Compared to some of its current rivals, the HG20 is a bit on the portly side. [That better not be a wine pun — Ed.] With dimensions of 81x75x129mm and weighing over 500g, it’s not something you can carry around in your pocket with ease, though it should fit comfortably into most medium-sized bags. While we’re on the subject of design, we weren’t huge fans of the HG20’s dull grey finish either. We much prefer the sleek black colour scheme of its bigger brother, the HG21. To top it off, the camera’s build quality has a curiously hollow and ‘tinny’ feel, which is surprising for a Canon camera. Thankfully, what the HG20 lacks in appearance, it more than makes up for in ability (a bit like the GoodGearGuide team, in fact).

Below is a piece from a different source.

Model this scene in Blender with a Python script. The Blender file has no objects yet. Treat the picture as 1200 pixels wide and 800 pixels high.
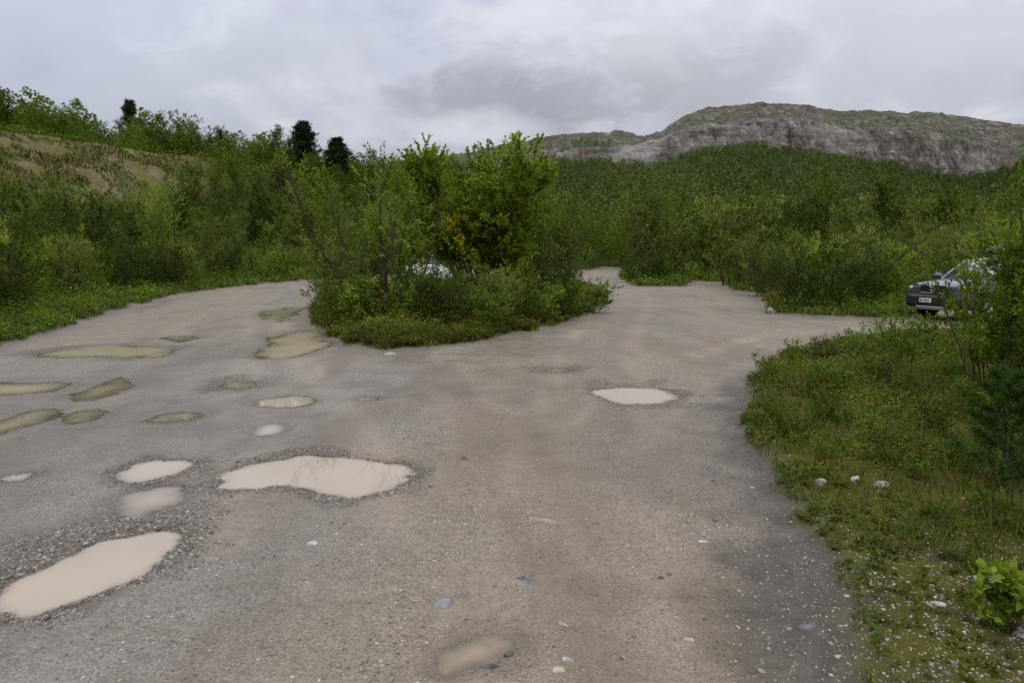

When it comes to image quality, the HG20 is up there with the best camcorder models on the market. It is equipped with a 1/3.2-inch CMOS sensor with a gross pixel count of 3310k. While this may seem a little on the weedy side, Canon’s advanced optics ensures an exceedingly crisp picture. We were particularly impressed by the level of sharpness it exhibited. Close-ups of foliage were captured in razor-like detail, with every twig, vein and leaf clearly defined. While this is somewhat predictable (Canon is a market leader in this regard), it remains an impressive feat nonetheless.

Being a ‘consumer pleaser’ first and foremost, the HG20 sacrifices colour fidelity in favour of rich, primary tones. While this might cause image purists to baulk, we found the level of vibrancy worked in the camera’s favour. It gave our footage a pleasingly vivid appearance that was perfectly suited for playback on high-def TVs. (For those who prefer a cooler look, the saturation can be adjusted manually to achieve the desired result.) We were equally impressed by the HG20's low-light performance — usually the bane of all consumer-level camcorders. When we used the camera in a dark environment our footage retained its sharpness, with noise failing to mar fine details.

As befits a market-leading camcorder, the HG20 comes packed with an extensive range of modes and features. This includes an optical image stabiliser, external mic and headphone jacks, aperture priority, shutter priority, adjustable exposure, focus and white balance, multiple frame rate options (60i/30p/24p), 13 programmed AE modes, assorted image effects and a 12x optical zoom lens. Naturally, the camera also takes still pictures, though at 3.3 megapixels it is slightly underpowered when compared to its contemporaries.